À la Courneuve, le 27 août dernier, le plus vieux camp de Roms du pays a été évacué par les forces de l’ordre. Celles-ci agissaient, sur décision de justice, à la demande du maire communiste de la ville, Gilles Poux. Des associations locales, soutenue par l’extrême gauche, avait imaginé un plan de «sortie par le haut» que les élus, écolos compris, jugeaient trop peu fiables pour être validé. Le maire, dans cette opération, a obtenu le soutien sans nuance de la députée de la circonscription, Marie-George Buffet, avec la seule garantie, de la part de l’État, d’une vague conférence régionale destinée à une meilleure répartition des installations de Roms. De semblables évacuations avaient été conduites, dans les semaines précédentes, à Saint-Denis notamment, toujours à la demande des maires communistes. A chaque fois, ceux-ci ont obtenu le concours de la puissance publique, au grand dam des militants d’une «autre gauche» qu’il leur arrive pourtant de côtoyer dans les urnes. À Noisy-le-Grand, notamment.

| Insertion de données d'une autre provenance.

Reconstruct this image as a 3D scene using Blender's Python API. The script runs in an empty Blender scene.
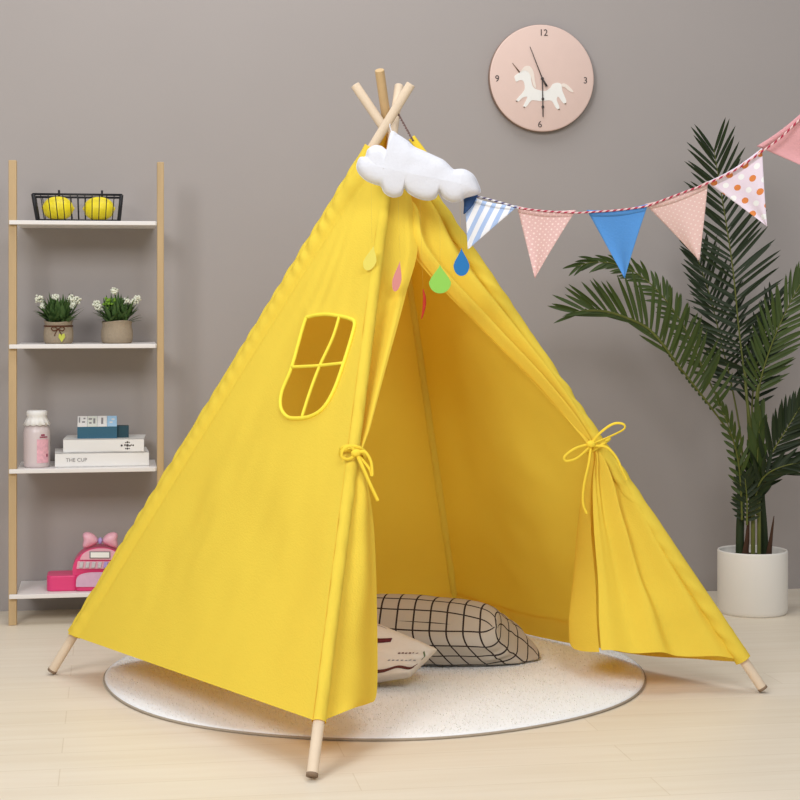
import bpy, bmesh, math, random
from mathutils import Vector, Matrix, noise
R = random.Random(7)
C = bpy.context.scene.collection
sc = bpy.context.scene
TH = math.atan(0.165)
F = 1740.0; H = 0.9; HY = 300.0
cs, sn = math.cos(TH), math.sin(TH)

# ---------- measuring helpers: camera ray -> point in the room ----------
def P(px, py, Z):
    X = (px - 400) / F * Z
    return Vector((X * cs + Z * sn, -X * sn + Z * cs, H - (py - HY) / F * Z))
def ray(px, py):
    return P(px, py, 1.0) - Vector((0, 0, H))
CAM = Vector((0, 0, H))
def on_floor(px, py, z=0.0):
    return P(px, py, (H - z) * F / (py - HY))
def on_y(px, py, Y):
    d = ray(px, py); return CAM + d * (Y / d.y)
def on_plane(px, py, p0, n, dz=0.0):
    d = ray(px, py); t = (p0 - CAM).dot(n) / d.dot(n)
    return CAM + d * (t + dz)
def proj(p):
    q = p - CAM; Z = q.x * sn + q.y * cs; X = q.x * cs - q.y * sn
    return 400 + X / Z * F, HY - q.z / Z * F
def lerp(a, b, t): return a + (b - a) * t
def smooth(t): t = max(0, min(1, t)); return t * t * (3 - 2 * t)

def catmull(pts, n, closed=False):
    out = []; m = len(pts); segs = m if closed else m - 1
    for i in range(segs):
        if closed: p = [pts[(i + k - 1) % m] for k in range(4)]
        else: p = [pts[max(0, min(m - 1, i + k - 1))] for k in range(4)]
        for j in range(n):
            t = j / n
            out.append(0.5 * ((2 * p[1]) + (p[2] - p[0]) * t + (2 * p[0] - 5 * p[1] + 4 * p[2] - p[3]) * t * t + (3 * p[1] - p[0] - 3 * p[2] + p[3]) * t ** 3))
    if not closed: out.append(pts[-1].copy())
    return out

# ---------- materials ----------
def mk(name, col, rough=0.6, noise_amt=0.0, nscale=20.0, bump=0.0, bscale=200.0, stretch=None, metal=0.0, transl=0.0, spec=0.3, sheen=0.0, tcol=None):
    m = bpy.data.materials.new(name); m.use_nodes = True
    nt = m.node_tree; N = nt.nodes; L = nt.links
    b = N['Principled BSDF']
    b.inputs['Base Color'].default_value = (*col, 1); b.inputs['Roughness'].default_value = rough
    b.inputs['Metallic'].default_value = metal; b.inputs['Specular IOR Level'].default_value = spec
    if sheen: b.inputs['Sheen Weight'].default_value = sheen
    tc = N.new('ShaderNodeTexCoord'); mp = N.new('ShaderNodeMapping'); L.new(tc.outputs['Object'], mp.inputs[0])
    if stretch: mp.inputs['Scale'].default_value = stretch
    out = None
    if noise_amt:
        n = N.new('ShaderNodeTexNoise'); n.inputs['Scale'].default_value = nscale; n.inputs['Detail'].default_value = 5
        L.new(mp.outputs[0], n.inputs['Vector'])
        mx = N.new('ShaderNodeMixRGB'); mx.inputs[1].default_value = (*[c * (1 - noise_amt) for c in col], 1)
        mx.inputs[2].default_value = (*[min(1, c * (1 + noise_amt)) for c in col], 1)
        L.new(n.outputs['Fac'], mx.inputs[0]); L.new(mx.outputs[0], b.inputs['Base Color']); out = mx
    if bump:
        n2 = N.new('ShaderNodeTexNoise'); n2.inputs['Scale'].default_value = bscale; n2.inputs['Detail'].default_value = 3
        L.new(mp.outputs[0], n2.inputs['Vector'])
        bp = N.new('ShaderNodeBump'); bp.inputs['Strength'].default_value = bump; bp.inputs['Distance'].default_value = 0.004
        L.new(n2.outputs['Fac'], bp.inputs['Height']); L.new(bp.outputs[0], b.inputs['Normal'])
    if transl:
        tr = N.new('ShaderNodeBsdfTranslucent'); tr.inputs[0].default_value = (*col, 1)
        if out and not tcol: L.new(out.outputs[0], tr.inputs[0])
        if tcol: tr.inputs[0].default_value = (*tcol, 1)
        ms = N.new('ShaderNodeMixShader'); ms.inputs[0].default_value = transl
        L.new(b.outputs[0], ms.inputs[1]); L.new(tr.outputs[0], ms.inputs[2])
        L.new(ms.outputs[0], N['Material Output'].inputs[0])
    return m

def math_node(N, L, op, a, b=None):
    n = N.new('ShaderNodeMath'); n.operation = op
    for i, v in enumerate((a, b)):
        if v is None: continue
        if isinstance(v, (int, float)): n.inputs[i].default_value = v
        else: L.new(v, n.inputs[i])
    return n.outputs[0]

def uvmat(name, col, pats, rough=0.8, bump=0.15, transl=0.0):
    """pats: list of (kind, params, colour) painted over col in UV space"""
    m = mk(name, col, rough, bump=bump, bscale=400)
    nt = m.node_tree; N = nt.nodes; L = nt.links; b = N['Principled BSDF']
    uv = N.new('ShaderNodeUVMap'); sp = N.new('ShaderNodeSeparateXYZ'); L.new(uv.outputs[0], sp.inputs[0])
    U, V = sp.outputs[0], sp.outputs[1]
    cur = None
    for kind, pr, c in pats:
        if kind == 'stripe':
            s = math_node(N, L, 'MULTIPLY', U, pr[0]); s = math_node(N, L, 'ADD', s, math_node(N, L, 'MULTIPLY', V, pr[2])); s = math_node(N, L, 'FRACT', s)
            mask = math_node(N, L, 'LESS_THAN', s, pr[1])
        elif kind == 'grid':
            ms = []
            for q in (U, V):
                s = math_node(N, L, 'FRACT', math_node(N, L, 'MULTIPLY', q, pr[0])); ms.append(math_node(N, L, 'LESS_THAN', s, pr[1]))
            mask = math_node(N, L, 'MAXIMUM', ms[0], ms[1])
        elif kind == 'dots':
            # pr: n, radius, offu, offv
            us = math_node(N, L, 'ADD', math_node(N, L, 'MULTIPLY', U, pr[0]), pr[2])
            vs = math_node(N, L, 'ADD', math_node(N, L, 'MULTIPLY', V, pr[0]), pr[3])
            du = math_node(N, L, 'SUBTRACT', math_node(N, L, 'FRACT', us), 0.5); dv = math_node(N, L, 'SUBTRACT', math_node(N, L, 'FRACT', vs), 0.5)
            d2 = math_node(N, L, 'ADD', math_node(N, L, 'MULTIPLY', du, du), math_node(N, L, 'MULTIPLY', dv, dv))
            mask = math_node(N, L, 'LESS_THAN', d2, pr[1] ** 2)
        mx = N.new('ShaderNodeMixRGB'); L.new(mask, mx.inputs[0])
        if cur: L.new(cur, mx.inputs[1])
        else: mx.inputs[1].default_value = (*col, 1)
        mx.inputs[2].default_value = (*c, 1); cur = mx.outputs[0]
    if cur: L.new(cur, b.inputs['Base Color'])
    return m

M = {}
M['wall'] = mk('wall_paint', (.385, .352, .342), .9, .03, 3, .05, 60, spec=.15)
M['cloth'] = mk('yellow_canvas', (.96, .775, .095), .9, .03, 9, .25, 260, transl=.27, spec=.04, tcol=(.86, .29, .0))
M['ribbon'] = mk('yellow_ribbon', (.90, .66, .06), .85, .05, 30, .2, 300, spec=.1)
M['trim'] = mk('window_trim', (.93, .78, .07), .7, .03, 30, spec=.1)
M['pole'] = mk('pale_pine', (.74, .60, .45), .6, .10, 8, .1, 60, (6, 6, 1), spec=.2)
M['polewarm'] = mk('warm_pine', (.60, .42, .22), .6, .14, 8, .1, 60, (6, 6, 1), spec=.2)
M['poleend'] = mk('worn_pole_end', (.25, .17, .11), .8)
M['shelfwood'] = mk('shelf_pine', (.52, .37, .20), .5, .14, 10, .05, 60, (5, 5, .6), spec=.3)
M['board'] = mk('white_board', (.80, .77, .76), .45, .01, 5, spec=.3)
M['white'] = mk('white_cotton', (.72, .73, .79), .9, .02, 20, .3, 150, spec=.1)
M['ceramic'] = mk('white_ceramic', (.80, .77, .72), .4, .02, 4, .05, 20, spec=.35)
M['soil'] = mk('dark_soil', (.06, .045, .03), .95, .3, 60, .6, 120)
M['black'] = mk('black_metal', (.015, .015, .018), .45, .05, 30)
M['lemon'] = mk('lemon_skin', (.88, .72, .02), .45, .06, 14, .3, 90, spec=.4)
M['burlap'] = mk('burlap', (.37, .30, .22), .95, .12, 120, .6, 260, spec=.05)
M['twine'] = mk('brown_twine', (.10, .035, .015), .9, .1, 100)
M['tag'] = mk('yellow_green_tag', (.50, .52, .08), .7, .2, 60)
M['leaf'] = mk('leaf_green', (.065, .13, .035), .6, .4, 40)
M['leaflight'] = mk('leaf_light_green', (.17, .33, .03), .6, .3, 60)
M['petal'] = mk('white_petal', (.80, .82, .70), .8, .06, 90)
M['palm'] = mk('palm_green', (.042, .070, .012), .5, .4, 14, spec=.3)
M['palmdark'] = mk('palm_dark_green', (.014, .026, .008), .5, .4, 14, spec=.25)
M['rachis'] = mk('palm_stem', (.11, .125, .025), .5, .3, 20)
M['trunk'] = mk('palm_trunk', (.022, .038, .012), .7, .4, 20)
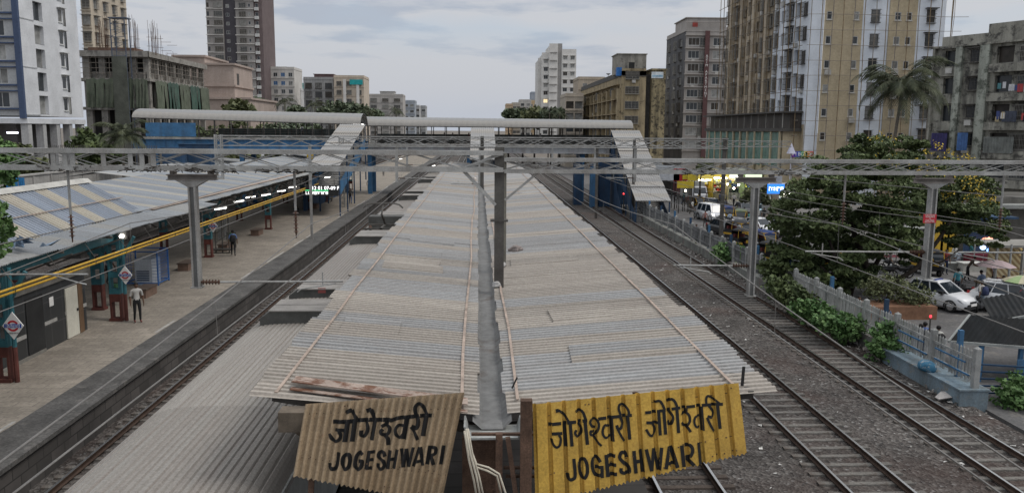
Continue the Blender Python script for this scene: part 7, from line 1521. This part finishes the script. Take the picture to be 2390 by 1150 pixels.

À Montreuil, enfin, le 14 septembre, plus de 300 employés municipaux conduits par la CGT ont envahi de la mairie communiste dirigée par Patrice Pessac. Ils entendaient protester contre la gestion de ce dernier, depuis qu’il a été élu en mars 2014. Pour faire baisser un niveau absentéisme jugé anormalement élevée, Patrice Bessac a élaboré une politique marquée, selon les manifestants, au coin de «l’austérité». Sa qualité de membre du Comité exécutif national du PC ne l’a en rien protégé des foudres de la CGT qu’on avait connu plus indulgente, dans un passé récent, à l’égard des dirigeants communistes.

Quoi de commun entre ces trois épisodes récents de la vie locale en Seine-Saint-Denis ? Pas grand chose et c’est bien là le problème. À la gauche de la gauche, et au PC en particulier, les lignes se croisent, les boussoles s’affolent, les anciens réflexes se perdent. Chacun n’en fait plus qu’à sa tête. En ce sens, la Seine-Saint-Denis, qui fut longtemps le laboratoire d’un projet rouge vif, est devenu celui d’une décomposition avancée dont on mesure aisément qu’il dépasse les frontière d’un simple département de la banlieue parisienne.